When Mr Tin turns to opera I hope he will choose to tell the big stories, as he is about to with “To Shiver the Sky”. His expansive outlook would be wasted on kitchen sink drama.
Nico Muhly is adept at using social media, as is Mr Tin. Nothing astonishing there. Musicians have been doing it for centuries. Look at old newsreels of Puccini’s 1906 American tour. Media manipulation is nothing new, and if Mr Tin can achieve global reach with Kickstarter, why settle for local prominence?
Was the crowd funding exercise vulgar? Come off it. What about Haydn and Mozart’s and Handel’s 18th century subscription concerts? Their problem was they had smaller crowds. They would have been up the internet drainpipe like rats if it had existed.
Being market savvy is something today’s composers need to be if they are to stand out from a crowded field. The economic theory of “Rockonomics” has been well covered by Alan B. Krueger, whose new book on the subject I shall review – once I’ve finished it. Reasonable.

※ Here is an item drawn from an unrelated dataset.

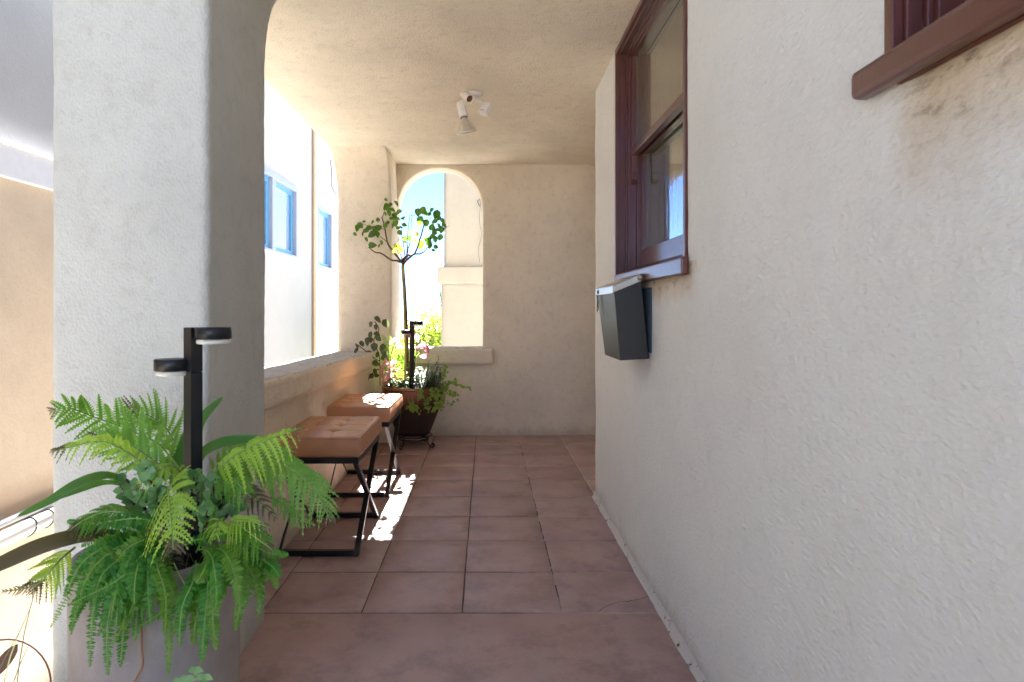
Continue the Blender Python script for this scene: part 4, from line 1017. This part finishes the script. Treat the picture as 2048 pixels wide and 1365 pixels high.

His base thesis is that the changing technology driving the distribution of music requires musicians and composers to create their own luck if they are going to survive. That applies to both classical and popular genres.
Billy Joel said: “Hot funk, cool punk, even if it’s old junk, it’s still rockonomics to me.” Mr Tin is spot on with his strategy of taking his mesmerising sound creations directly to his audience if he is to attract the following he deserves. And it’s working. A look around an enthusiastic hall and the varied audience was proof enough that he reaches out well beyond conventional demarcations of classical, jazz, pop, whatever.
And my Collaborator spotted that the strangely dressed arm-waving duo in the Grand Circle who had yodelled along with the Swiss Gospel choir in the first half had left at the interval. You can’t win them all. Their loss.
For they missed hearing the work of a composer whose musical curiosity mirrors that of his latest inspiration. Leonardo da Vinci. And, Mr Tin is about to make the Renaissance master’s artworks of fanciful flight take off in music. What can be cooler than that?